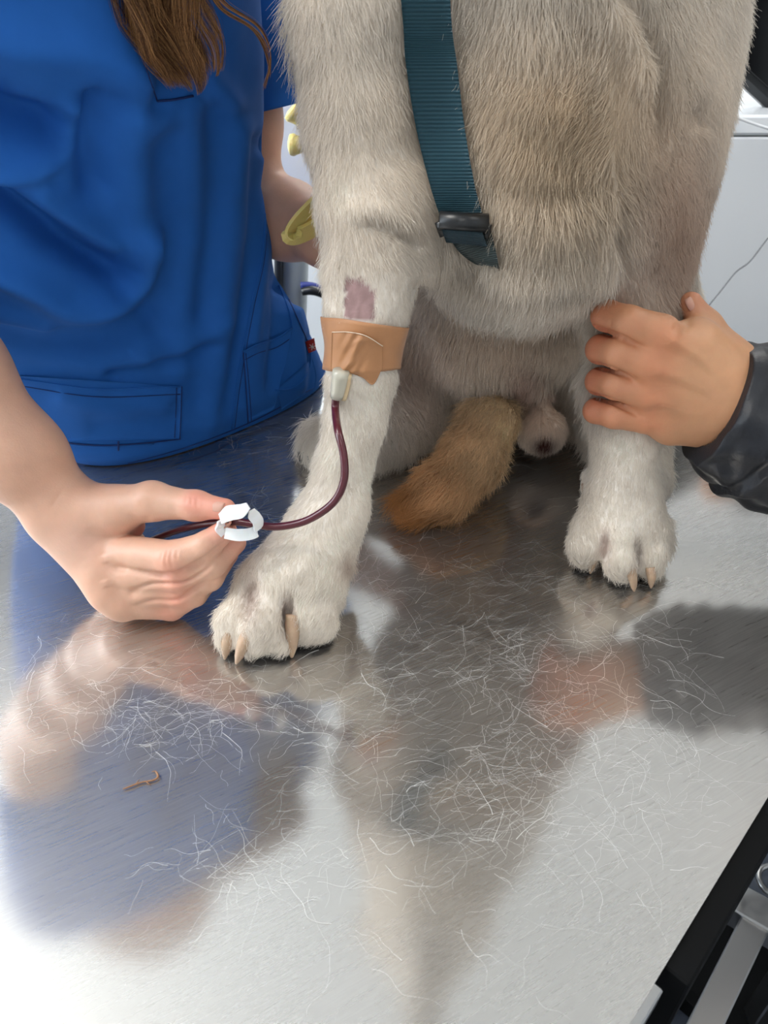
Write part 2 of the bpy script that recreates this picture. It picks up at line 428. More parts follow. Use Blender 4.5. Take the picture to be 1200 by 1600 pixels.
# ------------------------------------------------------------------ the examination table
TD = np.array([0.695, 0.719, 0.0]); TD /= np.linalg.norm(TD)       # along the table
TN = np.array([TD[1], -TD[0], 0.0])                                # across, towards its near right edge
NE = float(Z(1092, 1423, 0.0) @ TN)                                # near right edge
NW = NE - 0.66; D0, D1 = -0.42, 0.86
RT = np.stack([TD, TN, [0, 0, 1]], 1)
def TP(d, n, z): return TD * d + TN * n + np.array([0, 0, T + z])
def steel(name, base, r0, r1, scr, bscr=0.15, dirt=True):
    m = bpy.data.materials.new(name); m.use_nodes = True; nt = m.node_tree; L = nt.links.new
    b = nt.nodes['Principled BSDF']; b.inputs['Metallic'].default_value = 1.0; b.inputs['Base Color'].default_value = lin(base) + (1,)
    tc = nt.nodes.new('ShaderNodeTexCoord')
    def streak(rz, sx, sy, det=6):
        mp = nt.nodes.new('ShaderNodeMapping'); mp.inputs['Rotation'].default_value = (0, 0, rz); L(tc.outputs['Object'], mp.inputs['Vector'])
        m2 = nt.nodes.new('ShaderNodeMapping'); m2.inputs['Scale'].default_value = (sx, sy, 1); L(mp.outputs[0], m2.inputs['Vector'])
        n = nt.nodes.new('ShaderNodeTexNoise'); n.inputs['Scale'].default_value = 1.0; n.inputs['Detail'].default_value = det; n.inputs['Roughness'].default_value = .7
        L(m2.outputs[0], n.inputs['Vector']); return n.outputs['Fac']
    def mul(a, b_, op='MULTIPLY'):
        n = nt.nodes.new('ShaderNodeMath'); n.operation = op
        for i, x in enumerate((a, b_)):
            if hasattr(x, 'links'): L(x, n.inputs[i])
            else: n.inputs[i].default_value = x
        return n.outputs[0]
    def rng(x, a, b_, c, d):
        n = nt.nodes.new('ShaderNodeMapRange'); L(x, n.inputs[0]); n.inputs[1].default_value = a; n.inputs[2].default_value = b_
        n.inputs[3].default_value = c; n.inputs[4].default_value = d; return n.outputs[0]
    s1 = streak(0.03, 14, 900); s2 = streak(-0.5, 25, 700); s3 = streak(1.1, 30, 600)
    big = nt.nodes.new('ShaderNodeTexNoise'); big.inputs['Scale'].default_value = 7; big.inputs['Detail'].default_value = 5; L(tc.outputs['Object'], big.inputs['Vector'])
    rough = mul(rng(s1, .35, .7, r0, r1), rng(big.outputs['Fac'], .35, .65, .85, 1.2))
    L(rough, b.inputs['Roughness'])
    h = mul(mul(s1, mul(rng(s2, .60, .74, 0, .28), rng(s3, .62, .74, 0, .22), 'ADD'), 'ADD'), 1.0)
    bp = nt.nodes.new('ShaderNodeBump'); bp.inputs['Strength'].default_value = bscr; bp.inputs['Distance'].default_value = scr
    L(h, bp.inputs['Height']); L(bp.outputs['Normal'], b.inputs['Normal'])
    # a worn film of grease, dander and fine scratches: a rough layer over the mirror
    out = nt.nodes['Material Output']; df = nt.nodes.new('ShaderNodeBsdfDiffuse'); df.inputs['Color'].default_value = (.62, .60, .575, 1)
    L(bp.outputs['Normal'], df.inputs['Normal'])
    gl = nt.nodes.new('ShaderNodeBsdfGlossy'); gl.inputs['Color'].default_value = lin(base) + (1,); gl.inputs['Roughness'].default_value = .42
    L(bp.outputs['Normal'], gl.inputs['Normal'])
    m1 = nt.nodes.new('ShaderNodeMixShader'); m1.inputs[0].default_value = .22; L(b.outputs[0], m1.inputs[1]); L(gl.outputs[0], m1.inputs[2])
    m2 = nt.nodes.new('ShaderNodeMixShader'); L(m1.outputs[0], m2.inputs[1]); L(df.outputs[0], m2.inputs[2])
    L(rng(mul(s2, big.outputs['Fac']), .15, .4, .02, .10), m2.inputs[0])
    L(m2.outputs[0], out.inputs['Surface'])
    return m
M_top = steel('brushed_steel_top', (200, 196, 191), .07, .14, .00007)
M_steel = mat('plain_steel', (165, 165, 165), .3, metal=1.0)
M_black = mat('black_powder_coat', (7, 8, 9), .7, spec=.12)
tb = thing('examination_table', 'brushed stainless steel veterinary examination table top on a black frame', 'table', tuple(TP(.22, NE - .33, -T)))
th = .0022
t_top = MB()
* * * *
Leave out the pictures and transcribe everything else exactly.

» **Answer in full**
Write part 2 of the bpy script that recreates this picture. It picks up at line 428. More parts follow. Use Blender 4.5. Take the picture to be 1200 by 1600 pixels.
# ------------------------------------------------------------------ the examination table
TD = np.array([0.695, 0.719, 0.0]); TD /= np.linalg.norm(TD)       # along the table
TN = np.array([TD[1], -TD[0], 0.0])                                # across, towards its near right edge
NE = float(Z(1092, 1423, 0.0) @ TN)                                # near right edge
NW = NE - 0.66; D0, D1 = -0.42, 0.86
RT = np.stack([TD, TN, [0, 0, 1]], 1)
def TP(d, n, z): return TD * d + TN * n + np.array([0, 0, T + z])
def steel(name, base, r0, r1, scr, bscr=0.15, dirt=True):
    m = bpy.data.materials.new(name); m.use_nodes = True; nt = m.node_tree; L = nt.links.new
    b = nt.nodes['Principled BSDF']; b.inputs['Metallic'].default_value = 1.0; b.inputs['Base Color'].default_value = lin(base) + (1,)
    tc = nt.nodes.new('ShaderNodeTexCoord')
    def streak(rz, sx, sy, det=6):
        mp = nt.nodes.new('ShaderNodeMapping'); mp.inputs['Rotation'].default_value = (0, 0, rz); L(tc.outputs['Object'], mp.inputs['Vector'])
        m2 = nt.nodes.new('ShaderNodeMapping'); m2.inputs['Scale'].default_value = (sx, sy, 1); L(mp.outputs[0], m2.inputs['Vector'])
        n = nt.nodes.new('ShaderNodeTexNoise'); n.inputs['Scale'].default_value = 1.0; n.inputs['Detail'].default_value = det; n.inputs['Roughness'].default_value = .7
        L(m2.outputs[0], n.inputs['Vector']); return n.outputs['Fac']
    def mul(a, b_, op='MULTIPLY'):
        n = nt.nodes.new('ShaderNodeMath'); n.operation = op
        for i, x in enumerate((a, b_)):
            if hasattr(x, 'links'): L(x, n.inputs[i])
            else: n.inputs[i].default_value = x
        return n.outputs[0]
    def rng(x, a, b_, c, d):
        n = nt.nodes.new('ShaderNodeMapRange'); L(x, n.inputs[0]); n.inputs[1].default_value = a; n.inputs[2].default_value = b_
        n.inputs[3].default_value = c; n.inputs[4].default_value = d; return n.outputs[0]
    s1 = streak(0.03, 14, 900); s2 = streak(-0.5, 25, 700); s3 = streak(1.1, 30, 600)
    big = nt.nodes.new('ShaderNodeTexNoise'); big.inputs['Scale'].default_value = 7; big.inputs['Detail'].default_value = 5; L(tc.outputs['Object'], big.inputs['Vector'])
    rough = mul(rng(s1, .35, .7, r0, r1), rng(big.outputs['Fac'], .35, .65, .85, 1.2))
    L(rough, b.inputs['Roughness'])
    h = mul(mul(s1, mul(rng(s2, .60, .74, 0, .28), rng(s3, .62, .74, 0, .22), 'ADD'), 'ADD'), 1.0)
    bp = nt.nodes.new('ShaderNodeBump'); bp.inputs['Strength'].default_value = bscr; bp.inputs['Distance'].default_value = scr
    L(h, bp.inputs['Height']); L(bp.outputs['Normal'], b.inputs['Normal'])
    # a worn film of grease, dander and fine scratches: a rough layer over the mirror
    out = nt.nodes['Material Output']; df = nt.nodes.new('ShaderNodeBsdfDiffuse'); df.inputs['Color'].default_value = (.62, .60, .575, 1)
    L(bp.outputs['Normal'], df.inputs['Normal'])
    gl = nt.nodes.new('ShaderNodeBsdfGlossy'); gl.inputs['Color'].default_value = lin(base) + (1,); gl.inputs['Roughness'].default_value = .42
    L(bp.outputs['Normal'], gl.inputs['Normal'])
    m1 = nt.nodes.new('ShaderNodeMixShader'); m1.inputs[0].default_value = .22; L(b.outputs[0], m1.inputs[1]); L(gl.outputs[0], m1.inputs[2])
    m2 = nt.nodes.new('ShaderNodeMixShader'); L(m1.outputs[0], m2.inputs[1]); L(df.outputs[0], m2.inputs[2])
    L(rng(mul(s2, big.outputs['Fac']), .15, .4, .02, .10), m2.inputs[0])
    L(m2.outputs[0], out.inputs['Surface'])
    return m
M_top = steel('brushed_steel_top', (200, 196, 191), .07, .14, .00007)
M_steel = mat('plain_steel', (165, 165, 165), .3, metal=1.0)
M_black = mat('black_powder_coat', (7, 8, 9), .7, spec=.12)
tb = thing('examination_table', 'brushed stainless steel veterinary examination table top on a black frame', 'table', tuple(TP(.22, NE - .33, -T)))
th = .0022
t_top = MB()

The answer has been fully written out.